Méliès, now an accomplished fake newsreel specialist, produced a thirteen-minute, twelve-part, 780-foot version of the Dreyfus affair, L'AFFAIRE DREYFUS(1899) some of the sets based on illustrations that had appeared in French weeklies. A series of tableaux that replayed the key elements of the case, the film was described as "a sort of animated waxworks". Méliès, who was pro-Dreyfus, cast in the role of Dreyfus an ironmonger who bore a great resemblance to the French army officer. [5]

The Méliès version was advertised as a fictionalized treatment of a topical event, a form that many years later would be labeled docudrama. Méliès incorporated the compositional features of an actuality into an acknowledged studio work.
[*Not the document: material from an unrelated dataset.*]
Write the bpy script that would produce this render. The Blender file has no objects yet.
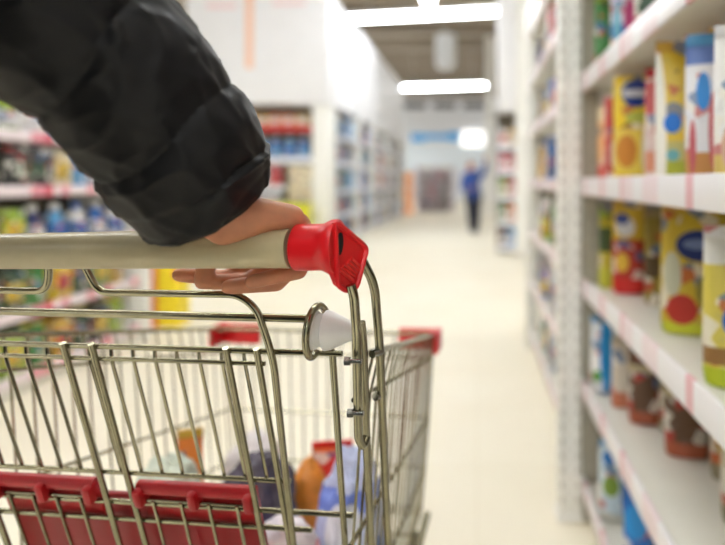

Barry Salt has drawn our attention to the staging in depth in a courtroom scene and in a street scene, which, he said represented one of the earliest uses of a "purely cinematographic angle": "In these scenes, apparently unique in Melies work, and indeed in the fictional films of the period, bystanders and observers of the action fill the space between the principle actors from the upper background to the bottom foreground in a way that copies framing occurring in actuality footage in the period." [6] A "purely cinematic angle" meant it was done in newsreelese.

A hand coloured print of Voyage, the sole such copy known to have survived, was discovered in 1993 by the Filmoteca de Catalunya. Painstakingly restored over an eighteen-year period, it was shown at Cannes in May 2011 (with a freshly recorded soundtrack) and subsequently, to great acclaim, at Cinema Ritrovato in Bologna. The anthology makes no reference to this print, but readers can find a well-illustrated monograph inspired by the preservation at http://www.fondation-groupama-gan.com/fileadmin/user_upload/pdf/livretvoyagedanslalune.

Among the critical achievements of Georges Méliès was the demonstration that realism was perhaps no less a trick than the cinema of fantastical scenes. Among the lessons he taught was that the medium was not static, that its true creativity lay in its aesthetic pluralism, in its varieties out of which transformations a k a new births would emerge.

Matthew Solomon, a professor of cinema studies at the College of Staten Island, City University of New York, deserves much credit for making the point that the study of an individual film by a range of scholars ought to find a larger place among the more traditional auteur and genre studies.

1.^Andre Gaudreault,"From Primitive Cinema to Kine-Attractography in Wanda Strauven(ed.) The Cinema of Attractions Reloaded, University of Amsterdam Press, 2006. See too, "The So-Called Invention of So-Called Cinema", in Andre Gaudreault (ed.), American Cinema 1890-1909: Themes and Variations, Rutgers University Press, 2009.

2.^Paul Hammond, Marvellous Méliès, Gordon Fraser Gallery, 1974, p.137. 185. Apart from his DIVERS AT WORK ON THE WRECK OF THE "MAINE", no prints or copies of any of the other Cuban films are known to have survived.

3.^Hammond, Marvellous Méliès, pp.53-55

4.^Francis Doublier, Reminiscences of an Early Motion Picture Operator, Image, Vol. V, No.6 (July 1956), p.135; see also Jay Leyda, Kino, George Allen and Unwin Ltd., 1960, p.23.

5.^Hammond, Marvellous Melies, p.42, and John Frazer, Artificially Arranged Scenes: The Films of Georges Méliès, G.K.Hall, 1979, pp.76-80. Frazer reminded us that the film was banned in France till 1950, its subject declared taboo till 1974. There was as well a Pathe version of the Dreyfus affair.

6.^Barry Salt, Early Development of Film Forms, Film Form, Vol I, No.1, 1977, pp.91-91.